WITH ALL OF the events for Halloween, the Dublin Marathon, and Metropolis on over the weekend, there’s probably a fair chance that you were too busy to catch The Graham Norton Show the other night.
If that was the case, you missed out on an interesting discussion between Rick Astley and Emma Stone about the mid 2000s phenomenon of ‘rickrolling’.
Out of the panel of guests (Eddie Redmayne, Melissa McCarthy, Jude Law and Emma Stone), Emma was the only celebrity who had personally been rickrolled at some stage. In fact, she had to explain what it was to the other celebs.
Rick Astley spoke about how it took him a while to understand and accept that he was a meme in the early years of social media.
I’ve been absolutely fine with it. We have a daughter and she’s 26 now and when that kinda started 10 years ago, she literally sat me down on the couch and said “You do realise, this has nothing to do with you.” I thought, “She’s absolutely right.” It’s just a song somebody chose to do this prank with. I don’t own it anymore, it’s nothing to do with me.
Little did he know, he was paving the way for countless other individuals who would end up immortalised as memes. When the topic of the music video itself came up, Melissa McCarthy expressed how envious she was of Rick’s outfit in the video for Never Gonna Give You Up. Rick said that unfortunately, his iconic trench-coat was taken from him a long time ago, and he has yet to be reunited with it.

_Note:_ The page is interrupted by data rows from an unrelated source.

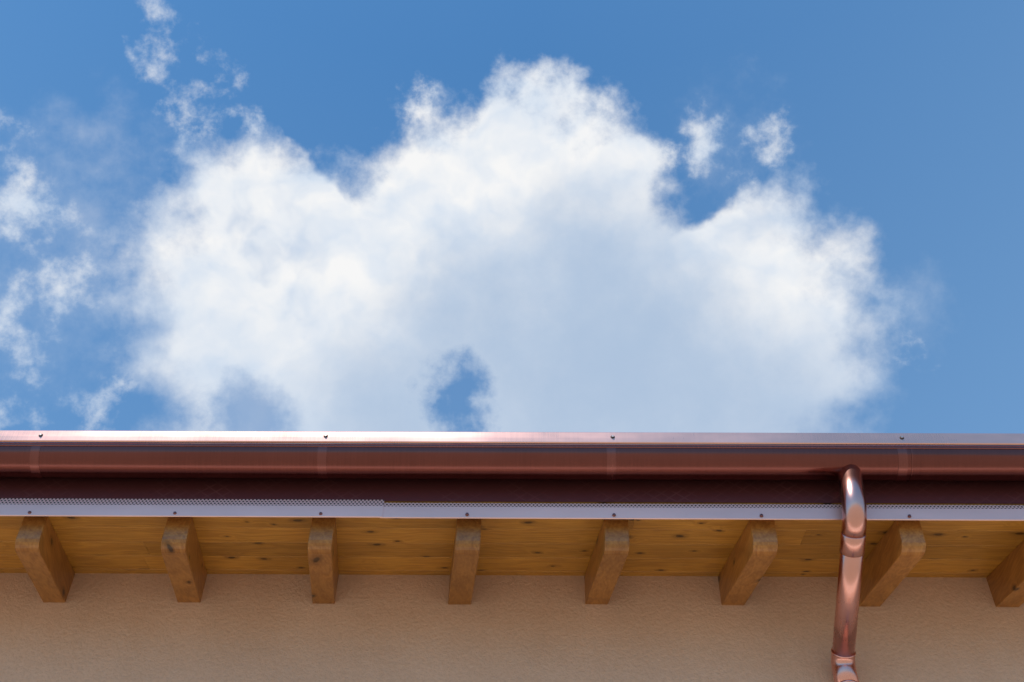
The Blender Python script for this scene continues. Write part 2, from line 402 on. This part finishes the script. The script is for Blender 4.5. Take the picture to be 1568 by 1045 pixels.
# ---------------------------------------------------------------- downpipe
dp=empty('copper_downpipe')
XP=2.15
def fillet(pts,rad,n=10):
    out=[Vector(pts[0])]
    for a,b_,c_ in zip(pts,pts[1:],pts[2:]):
        a,b_,c_=Vector(a),Vector(b_),Vector(c_); u=(a-b_).normalized(); v=(c_-b_).normalized()
        ang=u.angle(v); tt=rad/math.tan(ang/2); p0=b_+u*tt; cen=b_+(u+v).normalized()*(rad/math.sin(ang/2))
        e0=(p0-cen); e1=(b_+v*tt-cen); ax=e0.cross(e1).normalized(); tot=e0.angle(e1)
        for i in range(n+1): out.append(cen+Matrix.Rotation(tot*i/n,3,ax)@e0)
    out.append(Vector(pts[-1])); return out
def tube(bm,path,rads,seg=40,thick=0):
    rows=[]
    for i,p in enumerate(path):
        d=(path[min(i+1,len(path)-1)]-path[max(i-1,0)]).normalized()
        ex=Vector((1,0,0)); ex=(ex-d*ex.dot(d)).normalized(); ey=d.cross(ex)
        rr=rads if isinstance(rads,(int,float)) else rads[i]
        rows.append([bm.verts.new(p+ex*rr*math.cos(2*math.pi*k/seg)+ey*rr*math.sin(2*math.pi*k/seg)) for k in range(seg)])
    for r0,r1 in zip(rows,rows[1:]):
        for k in range(seg): bm.faces.new((r0[k],r0[(k+1)%seg],r1[(k+1)%seg],r1[k]))
    bm.faces.new(rows[0]); bm.faces.new(rows[-1][::-1])
P=[(XP+.02,-.135,G+.17),(XP,-.135,G-.085),(XP,.505,G-.335),(XP,.505,G-1.2),(XP,.505,.25)]
A=Vector(P[1]);B=Vector(P[2]);dd=(B-A).normalized()
pr=.0475
bm=bmesh.new(); top=fillet([P[0],P[1],tuple(A+dd*.095)],.085,14); tube(bm,top,pr+.001)
obj('outlet_elbow',bm,m_pipe,dp,smooth=True)
bm=bmesh.new(); tube(bm,[A+dd*.08,A+dd*.35,B-dd*.04],pr-.001); obj('diagonal_pipe',bm,m_pipe,dp,smooth=True)
def ring(bm,c,d,rad,wd=.006): tube(bm,[c-d*wd,c-d*wd*.6,c,c+d*wd*.6,c+d*wd],[rad,rad+.0015,rad+.002,rad+.0015,rad])
bm=bmesh.new(); tube(bm,[A+dd*.090,A+dd*.092,A+dd*.175,A+dd*.177],[pr,pr+.0025,pr+.0018,pr-.0008])
obj('pipe_sleeve',bm,m_pipe,dp,smooth=False)
for p in bpy.data.objects['pipe_sleeve'].data.polygons: p.use_smooth = p.area>2e-4
bm=bmesh.new(); low=fillet([tuple(B-dd*.055),P[2],(XP,.505,G-.46)],.07,12); tube(bm,low,pr+.0015)
ring(bm,B-dd*.052,dd,pr+.001,.004)
obj('wall_elbow',bm,m_pipe,dp,smooth=True)
bm=bmesh.new(); tube(bm,[Vector((XP,.505,G-.43)),Vector((XP,.505,G-3)),Vector((XP,.505,.3))],pr-.001)
ring(bm,Vector((XP,.505,G-.46)),Vector((0,0,-1)),pr+.001)
obj('wall_pipe',bm,m_pipe,dp,smooth=True)
bm=bmesh.new()
for z in (G-.95,G-2.9,1.0):
    tube(bm,[Vector((XP,.505,z+.015)),Vector((XP,.505,z-.015))],pr+.004); box(bm,XP-.01,XP+.01,.545,.575,z-.01,z+.01)
obj('pipe_clamps',bm,m_brk,dp,bevel=.002)
for nme in ('diagonal_pipe','wall_pipe','pipe_sleeve','wall_elbow','outlet_elbow'):
    for p in bpy.data.objects[nme].data.polygons:
        if len(p.vertices)>4: p.use_smooth=False
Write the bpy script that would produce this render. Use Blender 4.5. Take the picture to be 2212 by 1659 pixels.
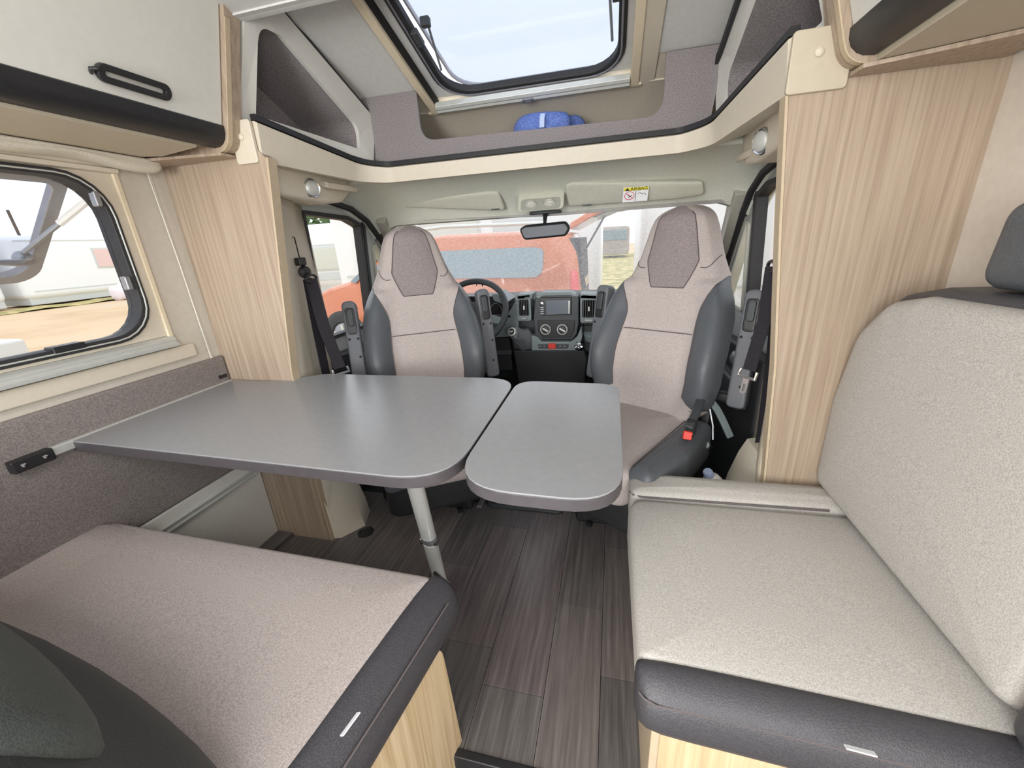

I actually did an outside broadcast in Northern Ireland back in the day right in the beginning of all of that, and a bunch of kids – right as I was in the middle of trying to be on the radio – they kinda just pulled it off my back and it just drifted off across a crowd of a few hundred, maybe a thousand people and just drifted off into the sunset.
Sounds like a scene straight from Derry Girls.